This blog post is based on a doctoral research study that explored perceptions and experiences of multiculturalism of teachers, students and parents in four mainstream primary schools in the predominantly ‘White’ south-west England.
One of the main findings of my study was a linguistic barrier characterised by issues concerning communication in English. Teachers stressed strengthening EAL (English as an Additional Language) for students because it is essential to understand the task, make friends and acclimatise to the school environment. Furthermore, teachers expressed a need for some support network for ethnic minority parents for whom communicating in English was a concern. This particular research finding made me ponder on EAL as a multilingual researcher belonging to an ethnic minority community.

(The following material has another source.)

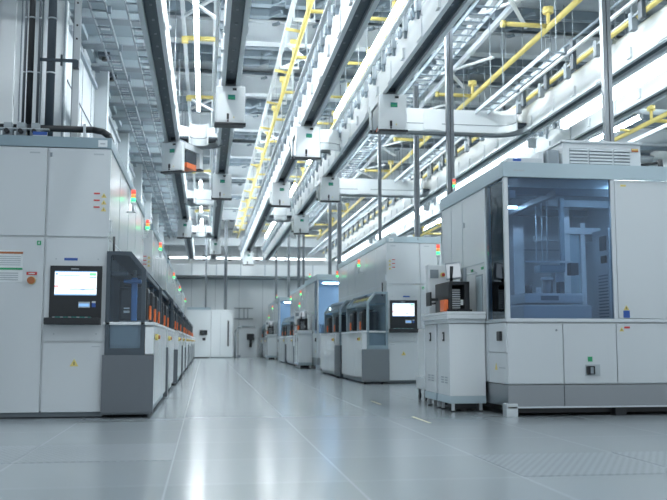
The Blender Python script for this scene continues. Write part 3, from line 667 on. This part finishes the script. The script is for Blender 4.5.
# ------------------------------------------------------------ glass tools (right row)
def glass_tool(y0, lab, W=3.4, D=2.45, interior=True, group='glass fronted machines in the right row'):
    x0 = 3.03; x1 = x0+W; y1 = y0+D
    root = thing('glass_enclosure_machine', lab, 'machine', ((x0+x1)/2, (y0+y1)/2, 0), group)
    zs, zg, zt = .955, .99, 2.45
    b = MB(); b.box(x0+.02, x1, y0+.02, y1, .32, zs, 'shadewhite'); b.build('base_cabinet', root)
    b = MB(); b.box(x0+.01, x1, y0+.01, y1-.02, .10, .315, 'steel'); b.box(x0+.6, x0+.606, y0+.006, y0+.012, .10, .315, 'seam'); b.box(x0, x1, y0-.01, y0+.03, .085, .10, 'alu'); b.build('plinth', root, label='brushed steel plinth')
    b = MB(); b.box(x0+.12, x1, y0+.10, y1-.1, .03, .085, 'black'); b.build('underframe', root)
    for xx, yy in ((x0-.02, y0+.03), (x0+1.15, y0+.05), (x0+2.3, y0+.05), (x0-.02, y1-.15)):
        b = MB(); b.box(xx, xx+.12, yy-.04, yy+.08, 0, .13 if xx < x0 else .085, 'alu' if xx < x0 else 'black', .004); b.build('foot', root)
    for i, (a, c) in enumerate(((.01, .595), (.605, 1.175), (1.185, 2.3), (2.31, W))):
        b = MB(); b.box(x0+a, x0+c, y0, y0+.02, .33, zs-.015, 'shadewhite', .003)
        if i == 1:
            b.box(x0+.86, x0+.91, y0-.004, y0, .55, .60, 'green'); b.box(x0+.83, x0+.99, y0-.004, y0, .405, .52, 'grey')
        if i == 2: triangle(b, x0+1.24, y0, .86, .05); b.box(x0+1.27, x0+1.33, y0-.004, y0, .89, .91, 'red')
        if i == 0: b.tube((x0+.53, y0-.004, .87), (x0+.53, y0, .87), .012, 'gap', 10)
        o = b.build('base_panel', root)
        if i == 1:
            c_ = MB(); c_.box(x0+.84, x0+.925, y0-.03, y0-.004, .42, .505, 'black', .004); c_.box(x0+.87, x0+.90, y0-.045, y0-.03, .43, .495, 'gap'); c_.build('breaker_switch', root, o, 'black breaker switch')
    # side base panels
    for k, (ya, yb, za, zb) in enumerate(((.02, .58, .645, zs-.01), (.02, .58, .33, .635), (.60, D, .33, zs-.01))):
        b = MB(); b.box(x0, x0+.02, y0+ya, y0+yb, za, zb, 'shadewhite', .003)
        if k == 1: b.prism([(y0+.30, .46), (y0+.38, .46), (y0+.34, .53)], 'x', x0-.004, x0, 'yellow'); b.box(x0-.004, x0, y0+.06, y0+.24, .48, .49, 'grey')
        o = b.build('side_panel', root)
        if k == 0: c_ = MB(); c_.box(x0-.03, x0, y0+.14, y0+.24, .76, .86, 'black', .01); c_.build('handle', root, o, 'black recessed handle')
    b = MB(); b.box(x0-.005, x1, y0-.008, y1, zs, zg, 'alu', .002); b.build('deck', root)
    for (xa, ya) in ((x0, y0), (x0+1.165, y0), (x0, y0+.62), (x0, y1-.05), (x1-.05, y0), (x1-.05, y1-.05)):
        b = MB(); b.box(xa, xa+.045, ya, ya+.045, zg, zt, 'alu', .004); b.build('corner_post', root)
    b = MB(); b.box(x0+.045, x0+1.165, y0+.012, y0+.022, zg, zt, 'glass'); b.build('front_glass', root, label='blue tinted glass front')
    b = MB(); b.box(x0+.012, x0+.022, y0+.045, y0+.62, zg, zt, 'glassc'); b.build('side_glass', root)
    for a, c in ((1.215, 2.9), (2.91, W-.05)):
        b = MB(); b.box(x0+a, x0+c, y0, y0+.03, zg+.005, zt-.005, 'shadewhite', .004)
        if a < 2:
            b.box(x0+1.28, x0+1.34, y0-.004, y0, 2.38, 2.40, 'yellow'); triangle(b, x0+1.30, y0, 1.08, .06); b.box(x0+1.265, x0+1.335, y0-.004, y0, 1.0, 1.075, 'blue')
        b.build('front_panel', root)
    b = MB(); b.box(x0+.004, x0+.03, y0+.665, y1-.05, zg+.005, zt-.005, 'white', .004); b.box(x0+.0, x0+.004, y0+1.5, y0+1.508, zg+.02, zt-.02, 'grey'); b.box(x0, x0+.004, y0+1.98, y0+1.988, zg+.02, zt-.02, 'grey')
    b.box(x0-.004, x0+.004, y0+1.42, y0+1.44, 2.1, 2.16, 'gap'); b.box(x0-.003, x0+.004, y0+.70, y0+y1*0+1.6, 1.62, 1.63, 'grey')
    for k in (.72, 1.1): b.box(x0-.003, x0+.004, y0+k, y0+k+.08, 1.55, 1.58, 'green')
    b.box(x0-.003, x0+.004, y0+.75, y0+1.0, 1.05, 1.5, 'gap'); b.box(x0-.005, x0+.004, y0+.78, y0+.97, 1.07, 1.48, 'band2')
    b.build('side_wall', root)
    b = MB(); b.box(x0, x1, y1-.03, y1, zg, zt, 'white'); b.box(x1-.03, x1, y0+.03, y1, zg, zt, 'white'); b.build('back_wall', root)
    b = MB(); b.box(x0-.012, x1, y0-.02, y1+.01, zt, zt+.155, 'band2', .004); b.box(x0+.1, x0+.22, y0-.022, y0-.02, zt+.06, zt+.075, 'grey'); b.build('roof_band', root)
    tower(root, x0+.12, y1-.22, zt+.155, h=.035, r=.022)
    if interior:
        yb = y1-.03
        b = MB()
        b.box(x0+1.75, x0+1.80, y0+.1, yb, zg, zt, 'white'); b.box(x0+.66, x0+.78, yb-.12, yb, zg, zt-.1, 'rail'); b.box(x0+.86, x0+1.0, yb-.3, yb, zg, zt-.2, 'white')
        b.box(x0+.25, x0+.46, yb-.01, yb, zg, 1.55, 'frameb'); b.box(x0+.10, x0+.60, yb-.008, yb, 1.72, 1.74, 'grey'); b.box(x0+.48, x0+.56, yb-.012, yb, 1.78, 1.9, 'gap')
        b.box(x0+.04, x0+2.2, yb-.012, yb, 1.95, 1.965, 'grey')
        b.box(x0+1.00, x0+1.9, yb-.7, yb-.62, 2.0, 2.06, 'rail'); b.build('inner_partition', root)
        b = MB()
        for k in range(3): b.box(x0+.05, x0+2.2, y0+.35+k*.75, y0+.41+k*.75, zt-.12, zt-.04, 'gap')
        b.box(x0+.6, x0+.66, y0+.1, yb, zt-.16, zt-.10, 'gap'); b.box(x0+.1, x0+.16, y0+.1, yb, zt-.2, zt-.12, 'rail'); b.build('inner_ceiling_frame', root)
        b = MB(); b.box(x0+1.4, x0+2.6, y0+.3, y0+.5, zt-.05, zt-.02, 'tubes'); b.build('inner_lamp_and_fill', root)  # fill lamp added out of sight behind the front panel to brighten the interior
        for (xx, yy, zz) in ((x0+.31, y0+1.17, 2.31), (x0+.12, y0+1.10, 2.24)):
            b = MB(); b.box(xx, xx+.26, yy, yy+.04, zz, zz+.02, 'tubes'); b.box(xx-.02, xx+.28, yy-.005, yy+.045, zz+.02, zz+.04, 'alu'); b.tube((xx+.18, yy+.02, zz+.04), (xx+.18, yy+.02, zt-.02), .008, 'alu'); b.build('inner_lamp_and_fill', root)
        xs = x0+.27
        b = MB(); b.box(xs+.08, xs+.86, y0+.45, y0+1.25, zg, 1.15, 'rail', .02); b.box(xs+.12, xs+.80, y0+.50, y0+1.15, 1.17, 1.28, 'white', .03); b.box(xs+.3, xs+.50, y0+.49, y0+.50, 1.20, 1.25, 'gap'); o = b.build('wafer_stage', root)
        b = MB(); b.box(xs+.62, xs+.72, y0+.85, y0+1.0, 1.28, 1.55, 'white', .01); b.box(xs+.42, xs+.72, y0+.80, y0+1.0, 1.53, 1.62, 'frameb', .02); b.tube((xs+.50, y0+.8, 1.28), (xs+.50, y0+.8, 1.44), .055, 'steel', 20); b.tube((xs+.50, y0+.8, 1.44), (xs+.50, y0+.8, 1.47), .07, 'white', 20)
        b.box(xs+.60, xs+.66, y0+.7, y0+.8, 1.28, 1.42, 'frame', .01); b.tube((xs+.26, y0+.75, 1.28), (xs+.26, y0+.75, 1.38), .04, 'frame', 14); b.tube((xs+.36, y0+.7, 1.28), (xs+.36, y0+.7, 1.35), .03, 'white', 14); b.build('inspection_head', root, o)
        b = MB(); b.box(xs+.24, xs+.80, y0+.78, y0+.82, 1.64, 1.66, 'alu'); b.box(xs+.76, xs+.86, y0+.76, y0+.86, 1.50, 1.64, 'dark', .01)
        for dx in (.40, .47, .53): b.tube((xs+dx, y0+.85, 1.66), (xs+dx, y0+.85, zt-.05), .008, 'alu', 8)
        b.box(xs+.72, xs+.76, y0+.9, y0+.96, 1.6, zt-.05, 'frameb'); b.build('gantry', root, o)
        b = MB(); b.box(x0+1.34, x0+1.50, y0+.45, y0+.85, zg, 2.0, 'white', .005)
        for k in range(14): b.box(x0+1.33, x0+1.345, y0+.48, y0+.70, 1.02+k*.035, 1.035+k*.035, 'gap')
        b.box(x0+1.325, x0+1.345, y0+.50, y0+.62, 1.62, 1.70, 'black'); b.box(x0+1.325, x0+1.345, y0+.50, y0+.64, 1.76, 1.92, 'frame'); b.build('control_rack', root)
        b = MB(); b.box(x0+1.28, x0+1.36, yb-.9, yb-.82, zg, zt, 'white'); b.box(x0+1.50, x0+1.56, yb-.9, yb-.82, zg, 2.2, 'rail'); b.box(x0+1.28, x0+1.75, yb-.92, yb-.82, 2.06, 2.14, 'white'); b.box(x0+1.36, x0+1.50, yb-.86, yb-.84, zg, 2.06, 'band2'); b.build('inner_doorway', root)
    if not interior:
        b = MB(); b.box(x0+1.3, x0+2.3, y0+.5, y0+.9, zt-.05, zt-.02, 'tubes'); b.box(x0+.3, x0+.9, y0+1.0, y0+1.1, zt-.03, zt-.01, 'tubes'); b.build('inner_lamp_and_fill', root)  # lamps added inside so the far glass fronts look paler
        b = MB(); b.box(x0+.2, x0+1.1, y0+.6, y0+1.3, zg, 1.25, 'white', .02); b.box(x0+.5, x0+.8, y0+.8, y0+1.1, 1.25, 1.7, 'rail', .02); b.build('wafer_stage', root)
    return root
glass_tool(8.63, 'large white machine with a blue glass room at the right edge of the picture')
glass_tool(24.0, 'white machine third in the right row with a pale blue glass front', W=2.6, D=3.0, interior=False)
glass_tool(36.6, 'white machine fifth in the right row, far away, with a pale blue front', W=2.6, D=3.0, interior=False)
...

I acknowledge the importance of EAL in school teaching as it is significantly connected to fulfilling curriculum-specific targets having implications for sitting assessments like SATs. However, it is possibly important to review the term EAL per se. EAL has a deficit-based connotation. It illuminates a perceived gap among the ethnic minority students, resonating with the post-Second World War assimilationist policies of the British education system that emphasised teaching English to tackle the ‘disadvantage’ among ethnic minority students. Backed by my research findings and literature, today this term implies that although ethnic minority students might be academically performing better than their White peers by overcoming hurdles due to their disadvantaged backgrounds (Strand, 2011), they are still ‘not quite there’.